El banquete  de Platón es un diálogo sobre el amor y, sin embargo, se suele interpretar como un texto educativo. Los pasos que ha de dar el aprendiz para llegar a saber son, ay, los mismos que recorre el enamorado, y ambos con idéntico motor: la atracción atávica de la Belleza. Aunque tarde o temprano todos necesitamos método —sea Montessori o no—, lo irrepetible no se puede enseñar sino solo mostrar. El mero docente da al alumno las fuentes y la taxonomía; le enseña a resumir y esquematizar, le corrige las faltas. Pero solo el maestro contagia el divino fuego prometeico, porque señala con su vida todo lo que ama.

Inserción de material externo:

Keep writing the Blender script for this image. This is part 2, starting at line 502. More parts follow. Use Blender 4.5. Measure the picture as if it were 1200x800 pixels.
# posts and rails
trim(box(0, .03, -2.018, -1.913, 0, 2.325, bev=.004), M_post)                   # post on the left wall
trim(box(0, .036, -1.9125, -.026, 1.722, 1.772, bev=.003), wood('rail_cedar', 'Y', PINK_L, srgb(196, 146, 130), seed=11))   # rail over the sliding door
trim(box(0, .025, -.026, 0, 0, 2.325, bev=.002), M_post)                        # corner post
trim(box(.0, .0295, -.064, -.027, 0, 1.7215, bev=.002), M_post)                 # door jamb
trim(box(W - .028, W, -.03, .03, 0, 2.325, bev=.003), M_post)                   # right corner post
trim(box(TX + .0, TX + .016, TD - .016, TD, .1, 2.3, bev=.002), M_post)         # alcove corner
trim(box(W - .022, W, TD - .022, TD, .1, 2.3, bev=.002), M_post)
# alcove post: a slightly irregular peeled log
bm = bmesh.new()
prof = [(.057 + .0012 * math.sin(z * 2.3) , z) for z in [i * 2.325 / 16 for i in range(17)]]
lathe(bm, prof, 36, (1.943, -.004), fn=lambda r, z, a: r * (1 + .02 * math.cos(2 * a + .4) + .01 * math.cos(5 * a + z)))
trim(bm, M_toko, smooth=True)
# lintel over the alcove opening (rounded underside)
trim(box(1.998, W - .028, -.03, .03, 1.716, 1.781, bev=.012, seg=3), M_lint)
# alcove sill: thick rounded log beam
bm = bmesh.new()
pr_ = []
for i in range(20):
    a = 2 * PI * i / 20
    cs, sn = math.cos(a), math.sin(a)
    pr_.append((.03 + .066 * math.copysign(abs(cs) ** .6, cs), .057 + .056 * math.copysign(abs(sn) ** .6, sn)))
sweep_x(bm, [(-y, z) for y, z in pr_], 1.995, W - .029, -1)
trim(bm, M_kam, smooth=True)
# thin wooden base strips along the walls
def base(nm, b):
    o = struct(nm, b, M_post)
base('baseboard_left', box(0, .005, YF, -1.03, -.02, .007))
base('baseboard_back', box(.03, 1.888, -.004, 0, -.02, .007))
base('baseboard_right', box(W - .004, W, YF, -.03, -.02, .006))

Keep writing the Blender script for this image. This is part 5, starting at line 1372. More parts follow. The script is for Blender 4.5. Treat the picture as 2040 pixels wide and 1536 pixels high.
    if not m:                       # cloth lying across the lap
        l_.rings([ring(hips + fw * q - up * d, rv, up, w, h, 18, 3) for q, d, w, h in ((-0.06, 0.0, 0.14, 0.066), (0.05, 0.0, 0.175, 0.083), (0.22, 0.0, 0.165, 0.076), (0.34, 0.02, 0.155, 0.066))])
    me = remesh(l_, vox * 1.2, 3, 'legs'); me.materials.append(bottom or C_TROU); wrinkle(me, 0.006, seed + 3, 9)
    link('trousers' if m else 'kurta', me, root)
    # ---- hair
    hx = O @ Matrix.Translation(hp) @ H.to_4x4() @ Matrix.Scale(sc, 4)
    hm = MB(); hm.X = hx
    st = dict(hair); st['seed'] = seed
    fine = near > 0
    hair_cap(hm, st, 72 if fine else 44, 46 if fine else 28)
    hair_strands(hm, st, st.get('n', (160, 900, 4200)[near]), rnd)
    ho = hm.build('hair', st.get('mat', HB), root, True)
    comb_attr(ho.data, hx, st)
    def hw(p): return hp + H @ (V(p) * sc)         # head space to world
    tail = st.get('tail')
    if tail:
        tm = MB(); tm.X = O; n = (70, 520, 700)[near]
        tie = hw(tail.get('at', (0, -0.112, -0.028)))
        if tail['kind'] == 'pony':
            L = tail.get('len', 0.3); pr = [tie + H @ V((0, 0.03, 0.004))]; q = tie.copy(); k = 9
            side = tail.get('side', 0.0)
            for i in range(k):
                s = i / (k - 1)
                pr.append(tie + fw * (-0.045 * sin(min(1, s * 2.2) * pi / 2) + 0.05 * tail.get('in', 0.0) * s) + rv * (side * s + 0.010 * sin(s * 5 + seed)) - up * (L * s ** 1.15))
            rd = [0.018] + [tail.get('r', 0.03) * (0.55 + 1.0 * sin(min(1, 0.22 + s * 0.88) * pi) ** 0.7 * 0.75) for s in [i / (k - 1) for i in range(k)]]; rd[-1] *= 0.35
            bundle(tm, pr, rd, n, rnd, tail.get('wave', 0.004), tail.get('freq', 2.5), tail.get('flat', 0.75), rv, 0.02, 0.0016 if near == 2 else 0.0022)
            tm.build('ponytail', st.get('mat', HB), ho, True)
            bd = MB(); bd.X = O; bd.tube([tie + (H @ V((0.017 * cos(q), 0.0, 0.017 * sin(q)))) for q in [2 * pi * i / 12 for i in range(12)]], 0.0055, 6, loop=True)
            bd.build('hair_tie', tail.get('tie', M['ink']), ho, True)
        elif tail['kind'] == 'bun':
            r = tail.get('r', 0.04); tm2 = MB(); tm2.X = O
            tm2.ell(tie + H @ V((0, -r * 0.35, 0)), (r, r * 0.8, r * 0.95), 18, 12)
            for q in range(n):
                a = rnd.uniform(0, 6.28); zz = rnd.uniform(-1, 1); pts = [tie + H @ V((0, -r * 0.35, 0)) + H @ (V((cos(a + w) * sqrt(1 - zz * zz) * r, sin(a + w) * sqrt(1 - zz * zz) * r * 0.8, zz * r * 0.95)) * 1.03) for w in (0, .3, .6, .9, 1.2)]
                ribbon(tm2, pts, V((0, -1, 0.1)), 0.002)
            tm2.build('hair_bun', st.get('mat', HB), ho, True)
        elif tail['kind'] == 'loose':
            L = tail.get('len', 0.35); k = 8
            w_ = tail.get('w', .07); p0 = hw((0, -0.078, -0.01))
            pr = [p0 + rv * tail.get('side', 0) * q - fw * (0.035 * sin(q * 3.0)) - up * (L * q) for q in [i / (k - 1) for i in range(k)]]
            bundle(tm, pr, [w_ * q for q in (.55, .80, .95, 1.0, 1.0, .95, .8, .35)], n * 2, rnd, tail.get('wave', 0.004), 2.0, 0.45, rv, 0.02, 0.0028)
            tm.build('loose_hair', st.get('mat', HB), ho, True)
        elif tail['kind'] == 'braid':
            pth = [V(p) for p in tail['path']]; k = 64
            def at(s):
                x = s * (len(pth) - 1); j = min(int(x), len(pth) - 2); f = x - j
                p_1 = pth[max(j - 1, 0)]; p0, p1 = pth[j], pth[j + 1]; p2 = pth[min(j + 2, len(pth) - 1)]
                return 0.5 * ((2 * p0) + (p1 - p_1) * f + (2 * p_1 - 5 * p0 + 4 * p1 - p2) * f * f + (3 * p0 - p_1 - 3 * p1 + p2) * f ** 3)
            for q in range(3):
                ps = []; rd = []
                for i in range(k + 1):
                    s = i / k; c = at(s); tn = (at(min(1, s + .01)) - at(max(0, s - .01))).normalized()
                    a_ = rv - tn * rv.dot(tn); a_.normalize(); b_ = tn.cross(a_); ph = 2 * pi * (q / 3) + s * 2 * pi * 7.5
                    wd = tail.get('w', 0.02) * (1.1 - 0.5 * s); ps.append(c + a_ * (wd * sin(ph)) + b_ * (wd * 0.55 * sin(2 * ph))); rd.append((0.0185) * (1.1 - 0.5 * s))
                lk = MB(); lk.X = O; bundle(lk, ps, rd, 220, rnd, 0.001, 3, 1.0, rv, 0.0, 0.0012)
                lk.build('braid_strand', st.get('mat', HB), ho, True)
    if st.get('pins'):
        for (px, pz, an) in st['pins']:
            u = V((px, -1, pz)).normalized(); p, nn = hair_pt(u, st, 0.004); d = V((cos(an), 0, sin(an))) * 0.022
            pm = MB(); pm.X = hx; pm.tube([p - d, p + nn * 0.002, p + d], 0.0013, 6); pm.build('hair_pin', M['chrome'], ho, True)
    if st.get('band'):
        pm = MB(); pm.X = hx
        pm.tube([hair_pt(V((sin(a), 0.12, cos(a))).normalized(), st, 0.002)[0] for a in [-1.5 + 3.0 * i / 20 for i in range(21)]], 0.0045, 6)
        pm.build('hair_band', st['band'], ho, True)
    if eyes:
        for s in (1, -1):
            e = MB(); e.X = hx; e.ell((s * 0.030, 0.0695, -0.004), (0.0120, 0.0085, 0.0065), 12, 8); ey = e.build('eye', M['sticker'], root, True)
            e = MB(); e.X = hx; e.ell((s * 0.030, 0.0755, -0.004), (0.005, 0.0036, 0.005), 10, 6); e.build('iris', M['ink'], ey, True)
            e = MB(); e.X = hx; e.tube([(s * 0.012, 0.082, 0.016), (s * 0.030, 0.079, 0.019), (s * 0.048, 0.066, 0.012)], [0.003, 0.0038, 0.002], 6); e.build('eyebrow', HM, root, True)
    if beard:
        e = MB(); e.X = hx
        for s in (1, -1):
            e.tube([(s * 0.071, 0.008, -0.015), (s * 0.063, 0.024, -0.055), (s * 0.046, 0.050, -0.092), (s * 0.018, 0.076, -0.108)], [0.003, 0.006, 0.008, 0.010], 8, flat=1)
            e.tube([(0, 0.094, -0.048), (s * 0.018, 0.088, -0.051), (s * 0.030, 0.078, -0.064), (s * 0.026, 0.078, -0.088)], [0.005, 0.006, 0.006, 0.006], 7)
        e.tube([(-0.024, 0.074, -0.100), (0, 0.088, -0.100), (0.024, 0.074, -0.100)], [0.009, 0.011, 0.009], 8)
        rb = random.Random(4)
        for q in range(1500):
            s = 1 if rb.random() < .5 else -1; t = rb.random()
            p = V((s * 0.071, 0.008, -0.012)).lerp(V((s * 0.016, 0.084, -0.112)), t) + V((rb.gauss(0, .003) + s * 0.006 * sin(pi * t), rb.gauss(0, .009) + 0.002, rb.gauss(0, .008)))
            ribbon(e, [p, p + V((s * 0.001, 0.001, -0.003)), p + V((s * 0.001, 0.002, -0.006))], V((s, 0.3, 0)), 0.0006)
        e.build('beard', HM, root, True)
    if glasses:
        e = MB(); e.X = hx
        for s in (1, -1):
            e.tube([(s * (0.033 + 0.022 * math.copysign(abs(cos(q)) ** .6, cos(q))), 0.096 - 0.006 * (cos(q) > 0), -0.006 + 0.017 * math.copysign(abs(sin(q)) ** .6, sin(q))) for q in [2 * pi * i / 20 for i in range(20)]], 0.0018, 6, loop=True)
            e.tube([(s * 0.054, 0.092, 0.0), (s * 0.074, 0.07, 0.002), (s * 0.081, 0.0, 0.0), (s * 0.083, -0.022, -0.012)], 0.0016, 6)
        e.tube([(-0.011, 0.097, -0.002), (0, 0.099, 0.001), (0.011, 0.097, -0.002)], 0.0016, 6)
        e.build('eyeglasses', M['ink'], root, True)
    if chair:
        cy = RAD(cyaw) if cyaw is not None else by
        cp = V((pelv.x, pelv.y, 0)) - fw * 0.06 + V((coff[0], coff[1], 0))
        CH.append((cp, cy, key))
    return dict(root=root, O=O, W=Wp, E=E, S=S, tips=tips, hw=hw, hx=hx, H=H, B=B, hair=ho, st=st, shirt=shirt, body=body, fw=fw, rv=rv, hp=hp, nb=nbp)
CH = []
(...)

Mi hija soltó el otro día su primera palabra, caca, que me pareció a mí, primerizo, signo inequívoco de una inteligencia fuera de lo común. Y no pude evitar preguntarme cómo repámpanos voy a educar yo a esta niña, que se zambullirá de cabeza un día de estos en un mundo de pantallas inhóspito y bullying, malas influencias, descerebrados planes de estudios y toda esa riada de preocupaciones bien fundadas de los padres de la ESO.

Pensé entonces que poco podré hacer por ocultarle lo feo del mundo, más aún en el alud de información que es internet. Pero sí puedo intentar que le asombre lo asombroso, que le apene lo triste, que ame lo verdaderamente amable y disfrute lo bueno. Ya dará sus inocentes pasitos vacilantes, luego decididos, hacia esa Belleza a la que se refería Platón. No sabemos hasta qué punto nuestros amores y dolores —que son bastante más que filias y fobias— pueden empujar a un alma hacia el bien. O sí. Ahora que lo pienso, es claro como el agua de dónde viene mi veneración por la sobriedad románica, la idea de bailar a Franco Battiato en la ducha y esa especie de fijación con que la familia es siempre siempre lo primero. Parece mentira no haberme dado cuenta antes. Él no lo sabe, pero yo me acuerdo con precisión de la primera vez que vi a mi padre romper a llorar. Todavía hoy me impresiona verlo de rodillas en misa. Y, cada vez que me quejo del poco tiempo que tengo para mí, se me viene a la cabeza el armazón de una maqueta de barco que empezó a construir hace cuarenta años y aún no ha tenido tiempo de terminar. Dice que ya cuando se jubile.